One point here: the government doesn’t pay out a large chunk of it’s earnings to people who did nothing to ensure that the product or service was delivered.
They got paid a large percentage of revenue because they’re shareholders.
Tell me again why taking a big pile of money from customers, who are very likely not wealthy (at least for the majority), and giving it to wealthy people, is “more efficient” than the government doing the same job and just, not doing that?
If you cut out the profit, the “business” runs more lean, no matter which way you arrange the numbers. I would argue that a more lean business model is simply more efficient. The dollars going in simply result in more output per dollar. IMO, that’s efficient.
Am I taking crazy pills here?
While I agree with you completely, the argument for a counter-point would be that exactly because the private company should create as much profit for the owners as possible - it has to be as lean / efficient as possible.
That is not true for “the goverment” as profit is not an encentive to rationalize the work process.

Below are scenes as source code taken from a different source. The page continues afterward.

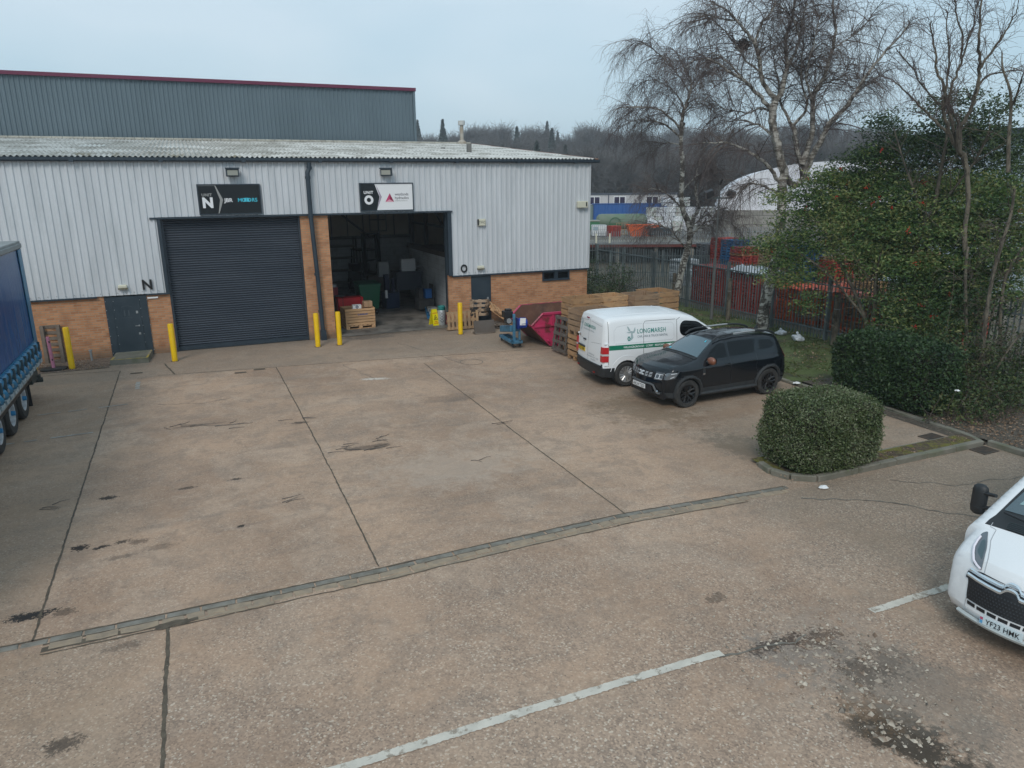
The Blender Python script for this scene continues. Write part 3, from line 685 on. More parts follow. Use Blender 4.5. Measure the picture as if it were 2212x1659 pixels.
# roller shutter of the first doorway
mb=MB(); vs=[];fs=[]; nsl=56; h=4.36/nsl; prof=[]
for i in range(nsl):
    for k in range(6):
        tt=k/6; prof.append((.035*math.sin(math.pi*tt), i*h+tt*h))
prof.append((0,4.36)); prof=[p for p in prof if p[1]>.14]
for d,z in prof: vs+=[(-.74,W0+.2-d,z),(3.51,W0+.2-d,z)]
for i in range(len(prof)-1): fs.append((2*i,2*i+1,2*i+3,2*i+2))
mb.add(vs,fs)
sh=part(mb,'roller_shutter',M['shutter'],clean=False)
mb=MB(); mb.box(-.74,3.51,W0+.12,W0+.21,.012,.145); mb.build('bottom_bar',M['blue_trim'],sh,origin=O)
# steel personnel door N
mb=MB(); mb.box(-2.72,-1.50,W0-.03,W0+.06,-.02,1.965); dN=part(mb,'door',M['door'])
dN['label']='dark blue steel door with wide side panels beside the closed roller shutter'
mb=MB(); mb.box(-2.50,-1.72,W0-.05,W0-.031,.03,1.90); mb.build('door_leaf',M['door'],dN,origin=O,bevel=.004)
mb=MB(); 
for x in (-2.715,-2.49,-1.73,-1.51):
    for k in range(7): mb.lathe([(.0,W0-.052),(.012,W0-.05),(.014,W0-.03)],(x+.02,0,.15+k*.28),axis='Y',n=6)
mb.build('bolt_heads',M['steel'],dN,origin=O)
mb=MB(); mb.box(-1.86,-1.80,W0-.065,W0-.05,1.40,1.48); mb.box(-1.84,-1.80,W0-.075,W0-.05,.97,1.02); mb.box(-1.93,-1.80,W0-.09,W0-.075,.985,1.005); mb.box(-1.86,-1.80,W0-.065,W0-.05,.70,.77)
mb.build('handle',M['steel'],dN,origin=O)
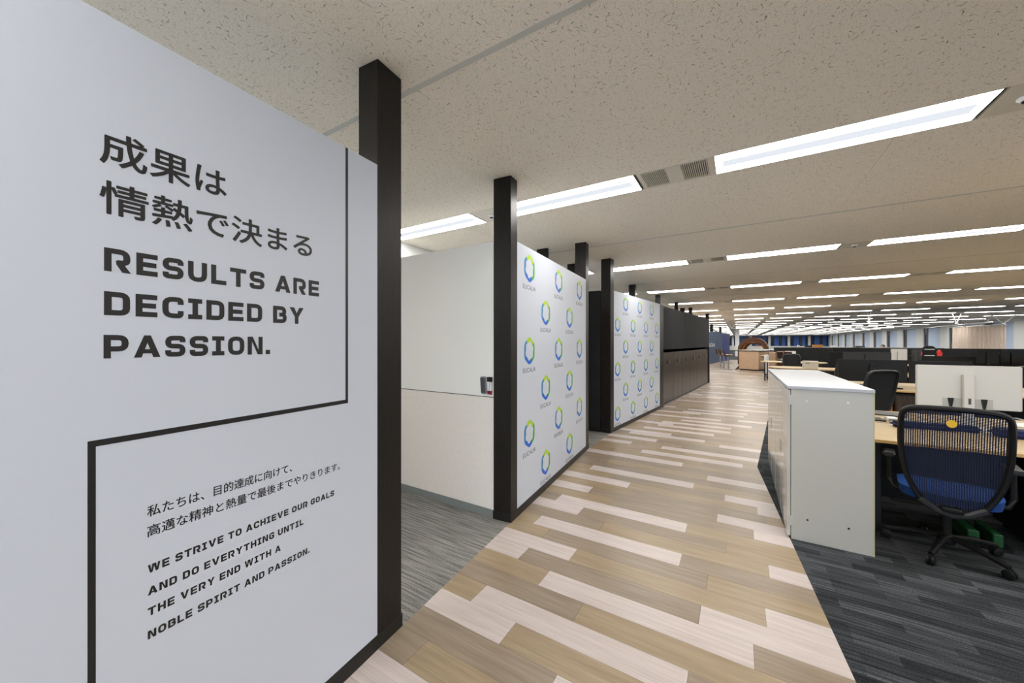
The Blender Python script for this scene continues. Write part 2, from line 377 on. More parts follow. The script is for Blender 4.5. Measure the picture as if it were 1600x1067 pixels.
# ceiling slab with boards as children
ceil_ = structure(B(XL - .2, XR + .2, YB - .2, YF + .2, CE + .05, CE + .2).build('ceiling', M['slate']))
LROWS = [3.187 + 3.6 * k for k in range(-2, 22)]
HW = .168
def boards(yc):
    out = []
    for (ya, yb, off) in ((yc - 1.8 + .015, yc - HW - .002, -1.45), (yc + HW + .002, yc + 1.8 - .015, -2.72)):
        n0 = math.floor((XL - off) / 3.6)
        x = off + n0 * 3.6
        while x < XR:
            a, b = max(x, XL), min(x + 3.6, XR)
            if b - a > .05: out.append((a, b, max(ya, YB), min(yb, YF)))
            x += 3.6
    return out
cache = {}
farb = MB()
for yc in LROWS:
    for (a, b, ya, yb) in boards(yc):
        if yb - ya < .05: continue
        g = .0008
        if yc < 18:
            key = (round(b - a, 3), round(yb - ya, 3))
            if key not in cache: cache[key] = B(-(b - a) / 2 + g, (b - a) / 2 - g, -(yb - ya) / 2, (yb - ya) / 2, 0, .015).mesh('ceiling_panel', [M['ceiling']], .0006)
            o = bpy.data.objects.new('ceiling_panel', cache[key]); COL.objects.link(o); o.parent = ceil_; o.location = ((a + b) / 2, (ya + yb) / 2, CE)
        else: farb.box(a + g, b - g, ya, yb, CE, CE + .015)
farb.build('far_ceiling_panels', M['ceiling'], ceil_, kind='stuff', smooth=False)
for i, yc in enumerate(LROWS):                       # T rails midway between the light rows
    y = yc + 1.8
    if y < YF: B(XL, XR, y - .015, y + .015, CE - .002, CE + .02).build('ceiling_rail', M['alu'], ceil_)
B(XL, XR, YB, YF, CE + .022, CE + .03).build('ceiling_void', M['vent_dark'], ceil_)

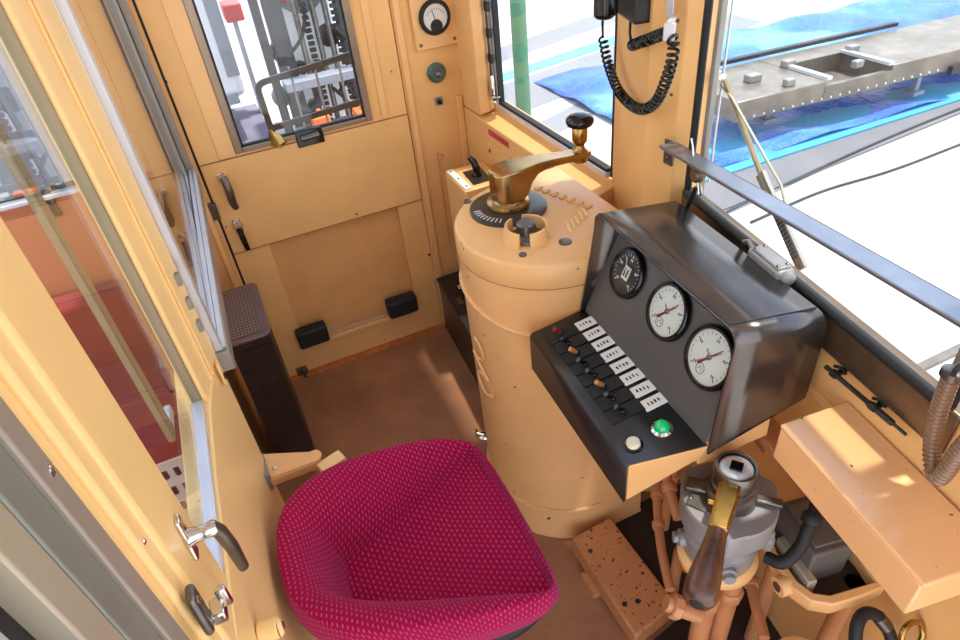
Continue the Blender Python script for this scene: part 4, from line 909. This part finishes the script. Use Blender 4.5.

What I find interesting are goverment agencies that operate on both levels. A great example is Ordenance Survey in UK. While they provide a public service, they also sell some of their products commercially to cover some operating costs (hiking maps etc.).
because the private company should create as much profit for the owners as possible - it has to be as lean / efficient as possible.
Yeah but no. It would be if the owner/shareholders weren’t skimming of the top. The process may be lean but the pricing is designed to maximize and take as much as the market will bear. Which undoes the benefit the efficiency could bring to a public service.
Except they didn’t. Whomever purchased the stock initially did, and often that amount is a shadow of what the stock is currently traded at.
It’s also a figure that’s been repaid over and over again as dividends have been paid.
With government organizations, the public, aka debt devices, aka the public wallet, pays for the initial investment. Once that investment is made it pays for itself over and over in goods and services over the lifetime of the investment.
Shareholders are basically the landlords of wall street. They contribute nothing and feel like they deserve everything.
Except they didn’t. Whomever [sic] purchased the stock initially did, and often that amount is a shadow of what the stock is currently traded at.
This ignores two other very important roles that subsequent shareholders play:
- Give initial investors the opportunity re-deploy their capital elsewhere when they choose to do so.
- Signal the value of the company’s equity, in real time, on the open market. When the stock is trading above IPO price (as your rebuttal implies), this enables the company to raise more capital by borrowing against its equity and/or selling shares of its own stock.
In light of these critical roles, it’s vastly unfair to say that shareholders contribute nothing to the delivery of goods and services—quite the opposite.